Benim iyi bir liderde bulunması gereken altı temel özellik için verebileceğim en iyi örnek Winston Churchill’dir. Churchill, 1941 yılında Büyük Britanya’da durum hiç de parlak görünmezken, Harrow’daki son sınıf öğrencilerine şunları söyleyebilmiştir: "Onur ve sağduyu dışında hiçbir şey için; büyük ya da küçük, önemli ya da önemsiz hiçbir şey için asla, asla asla vazgeçmeyin." Churchill’in kendisinden daha büyük ve varlığının derinlerine işlemiş bir amacı vardı.

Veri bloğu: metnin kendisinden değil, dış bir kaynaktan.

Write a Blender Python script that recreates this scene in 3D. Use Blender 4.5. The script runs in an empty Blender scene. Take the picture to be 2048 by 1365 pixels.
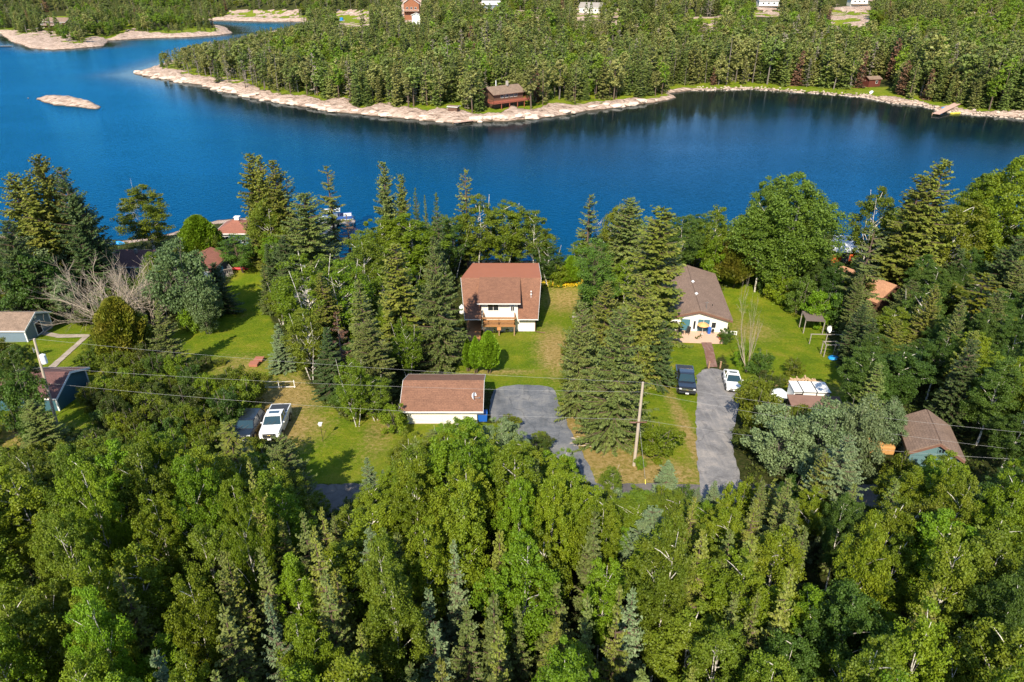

Lider olarak bizim yaptıklarımız, başka insanların yaşamlarını derinden etkiler. Gerçek liderler, kalıcı olanlar doğru özelliklere sahiptir. İşe dürüstlük ve güvenilirlikle başlar, oradan yola devam ederler.
Liderlik kendisini her birimizde farklı biçimlerde gösterir, çünkü kültür, yaş, cinsiyet gibi unsurlar tarzlarımızı etkiler. Ancak büyük liderler, sözünü ettiğim altı özelliğin tümünü birden kendilerinde toplamış insanlardır.

Sander A. Flaum, bir reklam ajansı olan Robert A. Becker’ın CEO’su ve Fordham University Graduate School of Business’te Fordham Leadership Forum’un başkanıdır.